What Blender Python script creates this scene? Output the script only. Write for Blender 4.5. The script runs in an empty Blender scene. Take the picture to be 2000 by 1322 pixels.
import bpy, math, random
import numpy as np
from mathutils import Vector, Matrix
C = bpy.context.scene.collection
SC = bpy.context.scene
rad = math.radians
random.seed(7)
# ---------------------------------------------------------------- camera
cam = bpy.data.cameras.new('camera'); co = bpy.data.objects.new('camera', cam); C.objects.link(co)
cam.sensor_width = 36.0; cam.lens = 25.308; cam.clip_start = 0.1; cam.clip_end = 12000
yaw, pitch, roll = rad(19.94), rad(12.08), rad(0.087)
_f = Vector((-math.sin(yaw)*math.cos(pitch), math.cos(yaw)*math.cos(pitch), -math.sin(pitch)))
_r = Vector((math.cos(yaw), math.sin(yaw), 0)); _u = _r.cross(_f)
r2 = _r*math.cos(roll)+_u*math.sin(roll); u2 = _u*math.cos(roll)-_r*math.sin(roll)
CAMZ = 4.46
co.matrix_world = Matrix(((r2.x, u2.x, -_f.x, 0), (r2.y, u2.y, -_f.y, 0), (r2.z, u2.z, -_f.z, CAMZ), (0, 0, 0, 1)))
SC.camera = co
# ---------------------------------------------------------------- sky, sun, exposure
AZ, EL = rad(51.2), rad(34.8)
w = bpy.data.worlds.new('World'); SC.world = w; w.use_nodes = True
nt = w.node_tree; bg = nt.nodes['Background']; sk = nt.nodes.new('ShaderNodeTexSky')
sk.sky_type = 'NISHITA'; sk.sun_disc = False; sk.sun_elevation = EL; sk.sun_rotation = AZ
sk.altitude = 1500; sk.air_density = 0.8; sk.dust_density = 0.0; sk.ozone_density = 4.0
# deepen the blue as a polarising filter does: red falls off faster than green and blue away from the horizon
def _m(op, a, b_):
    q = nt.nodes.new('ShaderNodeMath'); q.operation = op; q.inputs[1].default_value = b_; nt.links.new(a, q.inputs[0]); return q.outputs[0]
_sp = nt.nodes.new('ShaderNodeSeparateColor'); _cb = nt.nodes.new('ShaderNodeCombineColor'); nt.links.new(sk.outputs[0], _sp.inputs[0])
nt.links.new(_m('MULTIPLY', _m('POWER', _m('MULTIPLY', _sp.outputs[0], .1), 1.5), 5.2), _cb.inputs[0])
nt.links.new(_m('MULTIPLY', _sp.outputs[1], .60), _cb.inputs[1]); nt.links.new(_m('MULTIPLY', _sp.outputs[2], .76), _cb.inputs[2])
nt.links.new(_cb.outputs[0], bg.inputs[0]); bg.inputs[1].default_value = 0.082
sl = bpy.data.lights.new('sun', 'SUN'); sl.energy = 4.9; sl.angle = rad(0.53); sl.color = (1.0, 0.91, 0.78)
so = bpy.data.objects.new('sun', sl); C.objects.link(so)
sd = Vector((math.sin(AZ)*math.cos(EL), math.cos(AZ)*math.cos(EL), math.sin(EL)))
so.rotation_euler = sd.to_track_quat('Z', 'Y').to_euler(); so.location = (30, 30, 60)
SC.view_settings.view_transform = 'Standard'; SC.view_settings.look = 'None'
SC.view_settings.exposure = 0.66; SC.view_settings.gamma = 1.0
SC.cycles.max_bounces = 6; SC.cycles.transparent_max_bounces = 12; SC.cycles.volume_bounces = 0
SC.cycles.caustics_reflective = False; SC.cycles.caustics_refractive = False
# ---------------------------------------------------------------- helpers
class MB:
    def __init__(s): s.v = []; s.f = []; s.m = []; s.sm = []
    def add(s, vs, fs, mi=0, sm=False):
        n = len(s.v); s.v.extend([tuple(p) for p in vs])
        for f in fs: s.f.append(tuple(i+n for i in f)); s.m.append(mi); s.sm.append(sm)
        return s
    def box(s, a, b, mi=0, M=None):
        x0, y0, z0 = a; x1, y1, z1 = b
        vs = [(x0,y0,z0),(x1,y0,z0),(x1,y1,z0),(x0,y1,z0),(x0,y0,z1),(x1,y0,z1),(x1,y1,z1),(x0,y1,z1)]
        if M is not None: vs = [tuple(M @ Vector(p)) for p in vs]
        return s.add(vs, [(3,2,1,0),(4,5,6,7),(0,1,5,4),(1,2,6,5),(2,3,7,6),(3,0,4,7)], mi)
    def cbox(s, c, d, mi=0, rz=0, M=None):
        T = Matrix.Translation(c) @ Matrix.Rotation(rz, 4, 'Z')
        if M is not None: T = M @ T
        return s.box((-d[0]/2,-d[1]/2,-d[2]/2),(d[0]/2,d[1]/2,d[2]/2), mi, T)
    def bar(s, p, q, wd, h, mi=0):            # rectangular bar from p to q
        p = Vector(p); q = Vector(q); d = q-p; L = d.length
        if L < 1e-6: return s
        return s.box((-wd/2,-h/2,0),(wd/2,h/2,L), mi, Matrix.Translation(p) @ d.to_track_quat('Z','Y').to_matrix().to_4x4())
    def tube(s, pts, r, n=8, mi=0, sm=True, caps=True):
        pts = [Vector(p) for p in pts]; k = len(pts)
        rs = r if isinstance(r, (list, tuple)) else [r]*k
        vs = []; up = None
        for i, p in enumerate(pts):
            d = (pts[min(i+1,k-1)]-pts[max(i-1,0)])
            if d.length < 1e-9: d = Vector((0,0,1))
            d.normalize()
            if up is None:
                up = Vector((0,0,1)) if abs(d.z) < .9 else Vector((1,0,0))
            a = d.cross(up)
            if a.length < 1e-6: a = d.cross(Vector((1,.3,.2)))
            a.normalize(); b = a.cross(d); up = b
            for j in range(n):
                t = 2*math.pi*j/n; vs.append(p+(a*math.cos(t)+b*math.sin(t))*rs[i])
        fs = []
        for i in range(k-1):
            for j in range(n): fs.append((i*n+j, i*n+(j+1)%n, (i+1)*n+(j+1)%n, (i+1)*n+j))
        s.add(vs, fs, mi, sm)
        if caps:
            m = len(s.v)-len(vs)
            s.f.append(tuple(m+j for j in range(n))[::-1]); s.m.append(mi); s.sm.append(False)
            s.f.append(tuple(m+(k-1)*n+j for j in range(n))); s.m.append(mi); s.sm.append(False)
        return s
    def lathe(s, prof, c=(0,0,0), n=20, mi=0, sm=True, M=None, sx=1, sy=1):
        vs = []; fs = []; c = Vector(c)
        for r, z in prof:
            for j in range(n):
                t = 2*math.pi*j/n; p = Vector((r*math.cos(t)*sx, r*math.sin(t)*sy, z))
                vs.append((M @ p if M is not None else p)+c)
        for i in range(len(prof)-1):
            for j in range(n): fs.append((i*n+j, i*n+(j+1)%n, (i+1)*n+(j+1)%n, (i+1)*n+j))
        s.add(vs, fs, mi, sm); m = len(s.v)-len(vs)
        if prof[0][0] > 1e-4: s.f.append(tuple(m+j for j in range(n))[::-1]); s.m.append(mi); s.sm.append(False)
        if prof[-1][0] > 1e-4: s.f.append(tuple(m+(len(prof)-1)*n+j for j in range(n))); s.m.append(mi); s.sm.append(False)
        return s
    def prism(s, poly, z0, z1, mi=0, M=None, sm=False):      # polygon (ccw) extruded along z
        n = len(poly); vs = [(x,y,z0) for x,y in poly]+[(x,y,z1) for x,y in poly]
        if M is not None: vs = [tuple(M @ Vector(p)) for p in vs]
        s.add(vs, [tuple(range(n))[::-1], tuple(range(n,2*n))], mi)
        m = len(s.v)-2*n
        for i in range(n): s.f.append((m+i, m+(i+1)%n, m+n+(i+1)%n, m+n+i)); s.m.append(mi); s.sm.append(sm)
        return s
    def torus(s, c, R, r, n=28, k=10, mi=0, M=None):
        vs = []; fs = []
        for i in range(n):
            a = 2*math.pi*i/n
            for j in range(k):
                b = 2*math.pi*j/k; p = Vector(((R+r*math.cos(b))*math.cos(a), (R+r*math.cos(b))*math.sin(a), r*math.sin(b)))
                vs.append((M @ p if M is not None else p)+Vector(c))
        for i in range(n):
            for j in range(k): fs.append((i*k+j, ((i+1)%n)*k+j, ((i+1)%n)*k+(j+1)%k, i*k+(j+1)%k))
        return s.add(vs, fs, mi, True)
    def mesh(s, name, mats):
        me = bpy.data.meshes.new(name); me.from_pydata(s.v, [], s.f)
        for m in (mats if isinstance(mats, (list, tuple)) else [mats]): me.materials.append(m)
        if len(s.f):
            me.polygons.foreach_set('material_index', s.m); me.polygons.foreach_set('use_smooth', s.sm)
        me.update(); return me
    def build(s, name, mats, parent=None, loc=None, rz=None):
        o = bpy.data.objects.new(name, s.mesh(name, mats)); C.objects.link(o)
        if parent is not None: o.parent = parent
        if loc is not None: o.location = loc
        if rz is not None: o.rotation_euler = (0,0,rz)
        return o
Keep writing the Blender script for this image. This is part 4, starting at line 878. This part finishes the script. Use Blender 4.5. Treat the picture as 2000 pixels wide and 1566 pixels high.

- GOAL -
Pick out, from the lines above, every one that contains the string "scene".

- TASK ANSWER -
What Blender Python script creates this scene? Output the script only. Write for Blender 4.5. The script runs in an empty Blender scene. Take the picture to be 2000 by 1322 pixels.
C = bpy.context.scene.collection
SC = bpy.context.scene